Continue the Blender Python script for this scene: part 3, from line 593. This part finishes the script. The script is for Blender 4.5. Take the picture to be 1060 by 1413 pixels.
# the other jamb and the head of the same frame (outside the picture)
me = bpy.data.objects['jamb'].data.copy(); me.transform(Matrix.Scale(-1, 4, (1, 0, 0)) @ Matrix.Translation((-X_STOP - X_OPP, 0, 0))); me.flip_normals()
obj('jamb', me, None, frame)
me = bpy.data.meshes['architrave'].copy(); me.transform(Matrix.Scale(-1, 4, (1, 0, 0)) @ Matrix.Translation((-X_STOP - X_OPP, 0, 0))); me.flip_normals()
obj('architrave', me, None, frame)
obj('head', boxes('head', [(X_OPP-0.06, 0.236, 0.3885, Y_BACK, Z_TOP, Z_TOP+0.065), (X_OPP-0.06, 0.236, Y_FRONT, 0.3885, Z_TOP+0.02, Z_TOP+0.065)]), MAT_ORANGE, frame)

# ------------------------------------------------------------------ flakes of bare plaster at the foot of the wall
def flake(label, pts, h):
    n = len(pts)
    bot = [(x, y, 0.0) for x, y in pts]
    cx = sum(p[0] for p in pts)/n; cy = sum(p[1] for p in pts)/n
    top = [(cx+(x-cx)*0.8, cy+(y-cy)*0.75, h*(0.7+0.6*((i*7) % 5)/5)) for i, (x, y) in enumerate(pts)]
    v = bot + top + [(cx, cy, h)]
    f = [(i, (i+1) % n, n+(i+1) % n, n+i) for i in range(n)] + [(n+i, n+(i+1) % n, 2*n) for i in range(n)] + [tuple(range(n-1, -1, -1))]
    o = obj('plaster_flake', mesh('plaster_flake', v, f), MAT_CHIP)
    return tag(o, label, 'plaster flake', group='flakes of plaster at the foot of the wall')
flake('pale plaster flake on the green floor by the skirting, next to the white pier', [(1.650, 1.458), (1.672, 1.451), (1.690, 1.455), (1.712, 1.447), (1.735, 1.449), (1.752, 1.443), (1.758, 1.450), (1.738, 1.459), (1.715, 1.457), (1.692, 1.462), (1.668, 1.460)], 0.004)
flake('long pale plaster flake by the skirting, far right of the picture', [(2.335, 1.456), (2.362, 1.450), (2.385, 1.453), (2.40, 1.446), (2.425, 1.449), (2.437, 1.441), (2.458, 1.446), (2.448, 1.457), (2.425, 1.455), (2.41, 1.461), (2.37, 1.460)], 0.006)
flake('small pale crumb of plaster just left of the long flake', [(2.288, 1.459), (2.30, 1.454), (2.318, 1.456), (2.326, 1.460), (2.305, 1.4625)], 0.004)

.....

> _Work to be completed_
In the listing above, locate each line with "picture" and copy it.

> _Solution to this exercise_
Continue the Blender Python script for this scene: part 3, from line 593. This part finishes the script. The script is for Blender 4.5. Take the picture to be 1060 by 1413 pixels.
# the other jamb and the head of the same frame (outside the picture)
flake('long pale plaster flake by the skirting, far right of the picture', [(2.335, 1.456), (2.362, 1.450), (2.385, 1.453), (2.40, 1.446), (2.425, 1.449), (2.437, 1.441), (2.458, 1.446), (2.448, 1.457), (2.425, 1.455), (2.41, 1.461), (2.37, 1.460)], 0.006)